Et puis, il y a la fenêtre. Au lycée je faisais un usage intensif de la fenêtre...à côté de laquelle je n'avais pas toujours la chance de pouvoir être assis. Je voyais depuis cet observatoire arriver les retardataires, poindre le jour, je voyais passer telle classe en activité de gymnastique, tel surveillant général ou autre autorité.  De la fenètre, je guettais l'arrivée de tel ou telle. Au shtiblekh les fenêtres aussi ouvrent sur l'extérieur, mais n'offrent en général aucun spectacle.
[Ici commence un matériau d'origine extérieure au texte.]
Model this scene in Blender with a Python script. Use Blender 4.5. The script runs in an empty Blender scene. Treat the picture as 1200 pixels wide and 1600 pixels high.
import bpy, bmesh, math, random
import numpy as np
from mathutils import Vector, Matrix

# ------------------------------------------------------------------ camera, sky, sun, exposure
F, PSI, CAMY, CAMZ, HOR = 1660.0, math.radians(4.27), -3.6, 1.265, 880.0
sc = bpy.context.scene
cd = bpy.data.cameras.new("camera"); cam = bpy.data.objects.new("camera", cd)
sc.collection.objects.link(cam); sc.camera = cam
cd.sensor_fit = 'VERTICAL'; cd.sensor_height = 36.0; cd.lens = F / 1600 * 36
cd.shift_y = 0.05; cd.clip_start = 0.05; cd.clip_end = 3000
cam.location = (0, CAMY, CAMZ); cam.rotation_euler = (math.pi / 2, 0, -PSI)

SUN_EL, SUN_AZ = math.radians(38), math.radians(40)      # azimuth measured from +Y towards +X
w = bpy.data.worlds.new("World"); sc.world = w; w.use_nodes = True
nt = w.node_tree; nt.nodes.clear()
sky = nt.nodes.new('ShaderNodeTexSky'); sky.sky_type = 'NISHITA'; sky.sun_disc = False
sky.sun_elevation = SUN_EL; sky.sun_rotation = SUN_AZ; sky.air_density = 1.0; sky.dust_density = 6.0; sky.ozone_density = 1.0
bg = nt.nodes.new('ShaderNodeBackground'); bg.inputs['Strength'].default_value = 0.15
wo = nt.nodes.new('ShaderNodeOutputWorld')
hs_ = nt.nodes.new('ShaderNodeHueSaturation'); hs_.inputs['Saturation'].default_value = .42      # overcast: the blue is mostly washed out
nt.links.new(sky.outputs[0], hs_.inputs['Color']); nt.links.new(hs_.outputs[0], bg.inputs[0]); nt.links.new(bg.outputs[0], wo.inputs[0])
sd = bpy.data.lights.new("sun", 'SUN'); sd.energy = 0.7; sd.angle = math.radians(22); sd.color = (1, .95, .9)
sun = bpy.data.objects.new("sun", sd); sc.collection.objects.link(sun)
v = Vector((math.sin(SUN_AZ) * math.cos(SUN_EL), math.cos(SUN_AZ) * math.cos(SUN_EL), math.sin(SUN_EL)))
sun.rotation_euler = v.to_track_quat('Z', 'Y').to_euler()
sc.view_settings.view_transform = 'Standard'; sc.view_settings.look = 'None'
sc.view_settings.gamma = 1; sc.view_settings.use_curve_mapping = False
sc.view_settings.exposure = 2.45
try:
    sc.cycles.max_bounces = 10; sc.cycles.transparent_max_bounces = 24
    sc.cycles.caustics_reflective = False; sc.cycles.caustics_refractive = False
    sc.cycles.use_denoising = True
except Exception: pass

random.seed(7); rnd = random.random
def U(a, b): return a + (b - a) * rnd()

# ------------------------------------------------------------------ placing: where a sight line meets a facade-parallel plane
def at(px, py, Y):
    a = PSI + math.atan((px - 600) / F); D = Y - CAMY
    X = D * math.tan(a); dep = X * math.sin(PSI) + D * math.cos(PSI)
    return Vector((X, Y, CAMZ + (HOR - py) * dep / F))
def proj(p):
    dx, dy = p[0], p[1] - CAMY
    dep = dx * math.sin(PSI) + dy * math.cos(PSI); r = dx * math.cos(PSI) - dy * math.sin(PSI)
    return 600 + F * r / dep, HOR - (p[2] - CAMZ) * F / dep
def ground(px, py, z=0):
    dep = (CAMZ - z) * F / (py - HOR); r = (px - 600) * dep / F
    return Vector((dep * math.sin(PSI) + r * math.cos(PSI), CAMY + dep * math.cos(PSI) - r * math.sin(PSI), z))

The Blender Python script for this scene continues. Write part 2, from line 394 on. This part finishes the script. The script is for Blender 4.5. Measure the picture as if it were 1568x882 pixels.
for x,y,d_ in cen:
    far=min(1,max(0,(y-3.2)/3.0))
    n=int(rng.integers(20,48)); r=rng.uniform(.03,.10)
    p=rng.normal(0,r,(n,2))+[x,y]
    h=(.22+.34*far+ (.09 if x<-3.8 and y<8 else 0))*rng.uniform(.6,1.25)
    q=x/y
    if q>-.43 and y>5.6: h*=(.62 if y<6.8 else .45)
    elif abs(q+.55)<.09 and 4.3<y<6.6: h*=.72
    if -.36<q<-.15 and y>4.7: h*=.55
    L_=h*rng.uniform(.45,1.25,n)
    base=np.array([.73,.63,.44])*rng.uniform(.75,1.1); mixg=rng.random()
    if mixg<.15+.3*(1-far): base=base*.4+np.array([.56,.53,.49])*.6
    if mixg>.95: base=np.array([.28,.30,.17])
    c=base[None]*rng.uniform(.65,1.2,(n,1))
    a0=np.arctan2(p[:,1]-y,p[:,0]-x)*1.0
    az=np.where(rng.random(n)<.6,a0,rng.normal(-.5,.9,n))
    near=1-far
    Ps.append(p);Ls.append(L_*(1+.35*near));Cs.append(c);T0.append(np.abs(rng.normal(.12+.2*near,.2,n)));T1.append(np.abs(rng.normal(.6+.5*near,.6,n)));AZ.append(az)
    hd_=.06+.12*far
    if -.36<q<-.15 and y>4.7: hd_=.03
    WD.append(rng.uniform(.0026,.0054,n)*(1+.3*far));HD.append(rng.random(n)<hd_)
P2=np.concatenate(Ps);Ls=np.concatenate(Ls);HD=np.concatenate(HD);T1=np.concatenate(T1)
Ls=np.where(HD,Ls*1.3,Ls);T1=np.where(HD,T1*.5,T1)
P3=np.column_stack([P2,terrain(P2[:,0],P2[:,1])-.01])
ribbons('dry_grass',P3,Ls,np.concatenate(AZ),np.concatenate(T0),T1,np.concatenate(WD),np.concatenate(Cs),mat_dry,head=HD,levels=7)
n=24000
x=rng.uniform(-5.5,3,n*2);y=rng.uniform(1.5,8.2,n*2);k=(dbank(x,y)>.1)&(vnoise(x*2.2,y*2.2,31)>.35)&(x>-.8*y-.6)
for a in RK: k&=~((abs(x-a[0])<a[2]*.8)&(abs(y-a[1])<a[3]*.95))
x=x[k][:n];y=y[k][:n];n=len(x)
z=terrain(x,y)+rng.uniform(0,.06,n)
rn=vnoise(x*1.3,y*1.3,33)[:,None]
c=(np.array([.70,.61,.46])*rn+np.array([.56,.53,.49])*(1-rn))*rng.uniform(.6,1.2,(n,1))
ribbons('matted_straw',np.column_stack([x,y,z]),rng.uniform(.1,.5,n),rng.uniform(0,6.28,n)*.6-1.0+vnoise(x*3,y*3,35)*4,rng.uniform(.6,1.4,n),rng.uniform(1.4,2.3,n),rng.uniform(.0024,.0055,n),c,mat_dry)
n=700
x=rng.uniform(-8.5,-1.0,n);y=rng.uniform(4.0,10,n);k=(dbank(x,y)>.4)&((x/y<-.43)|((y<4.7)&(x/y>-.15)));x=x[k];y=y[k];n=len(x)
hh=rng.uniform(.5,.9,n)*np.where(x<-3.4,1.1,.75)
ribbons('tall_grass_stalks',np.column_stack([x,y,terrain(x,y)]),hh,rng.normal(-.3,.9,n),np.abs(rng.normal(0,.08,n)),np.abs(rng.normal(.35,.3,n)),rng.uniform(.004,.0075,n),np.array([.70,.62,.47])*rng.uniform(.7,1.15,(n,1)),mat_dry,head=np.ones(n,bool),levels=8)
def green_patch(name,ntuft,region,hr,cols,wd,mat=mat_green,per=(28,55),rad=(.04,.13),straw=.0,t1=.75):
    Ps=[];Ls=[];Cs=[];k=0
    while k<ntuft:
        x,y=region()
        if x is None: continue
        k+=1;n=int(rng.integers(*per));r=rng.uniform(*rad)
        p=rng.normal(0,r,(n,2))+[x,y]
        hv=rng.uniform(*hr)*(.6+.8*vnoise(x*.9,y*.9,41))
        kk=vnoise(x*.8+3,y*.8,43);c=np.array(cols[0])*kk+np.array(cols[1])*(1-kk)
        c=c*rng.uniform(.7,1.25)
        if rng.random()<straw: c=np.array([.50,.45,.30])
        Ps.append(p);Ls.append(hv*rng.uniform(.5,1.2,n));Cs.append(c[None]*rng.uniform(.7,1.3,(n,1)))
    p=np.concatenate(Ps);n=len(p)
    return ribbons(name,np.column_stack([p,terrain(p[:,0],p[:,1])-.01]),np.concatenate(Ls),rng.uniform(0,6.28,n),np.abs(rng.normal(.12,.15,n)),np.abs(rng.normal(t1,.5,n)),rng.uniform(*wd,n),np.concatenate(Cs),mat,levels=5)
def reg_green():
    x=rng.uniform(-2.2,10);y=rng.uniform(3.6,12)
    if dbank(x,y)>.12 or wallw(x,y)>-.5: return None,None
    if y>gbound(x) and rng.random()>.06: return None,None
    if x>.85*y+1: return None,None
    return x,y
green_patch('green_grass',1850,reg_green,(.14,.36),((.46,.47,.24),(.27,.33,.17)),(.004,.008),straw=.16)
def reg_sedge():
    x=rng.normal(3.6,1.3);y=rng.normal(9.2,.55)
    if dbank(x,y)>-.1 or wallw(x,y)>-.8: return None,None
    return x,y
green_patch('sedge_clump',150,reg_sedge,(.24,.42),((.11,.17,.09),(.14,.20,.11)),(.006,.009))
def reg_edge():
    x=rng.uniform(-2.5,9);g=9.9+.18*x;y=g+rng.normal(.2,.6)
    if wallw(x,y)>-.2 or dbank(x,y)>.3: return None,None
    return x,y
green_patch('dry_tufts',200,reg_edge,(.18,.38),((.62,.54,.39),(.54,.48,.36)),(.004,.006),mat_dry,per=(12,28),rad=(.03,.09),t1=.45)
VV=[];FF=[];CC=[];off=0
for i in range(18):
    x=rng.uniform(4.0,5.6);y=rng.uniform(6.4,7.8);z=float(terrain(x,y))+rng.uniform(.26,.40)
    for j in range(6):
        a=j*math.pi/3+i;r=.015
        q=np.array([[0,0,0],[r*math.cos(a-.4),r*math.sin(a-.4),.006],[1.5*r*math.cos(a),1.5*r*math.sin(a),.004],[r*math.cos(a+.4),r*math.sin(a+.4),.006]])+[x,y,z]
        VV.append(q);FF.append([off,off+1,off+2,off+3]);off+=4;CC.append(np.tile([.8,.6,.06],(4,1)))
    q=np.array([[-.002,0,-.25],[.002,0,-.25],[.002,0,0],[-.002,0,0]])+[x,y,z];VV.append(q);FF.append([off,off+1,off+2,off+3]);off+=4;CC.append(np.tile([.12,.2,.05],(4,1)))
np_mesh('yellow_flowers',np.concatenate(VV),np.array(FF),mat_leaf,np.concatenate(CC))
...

La séance parait plus courte certains matins, plus longue si ce n'est interminable certains autres. En fonction du degré de fatigue ou du degré d'interêt qui se sera éveillé en nous. Mais elle s'achève immanquablement. Au lycée, c'est pour passer à la prochaine, après les deux sonneries - celle du début et celle de la fin de la pause, au schtiblekh, c'est pour bientôt ressortir du bâtiment, aller décrocher son vélo et poursuivre sa journée vers les activités professionnelles ou ménagères. 

On ressort ainsi comme redressé, la séance pèse, on souhaite les vacances, mais elle a non moins un effet structurant. L'effet souhaité en accompagnement de l'adolescence, ou d'une année de deuil.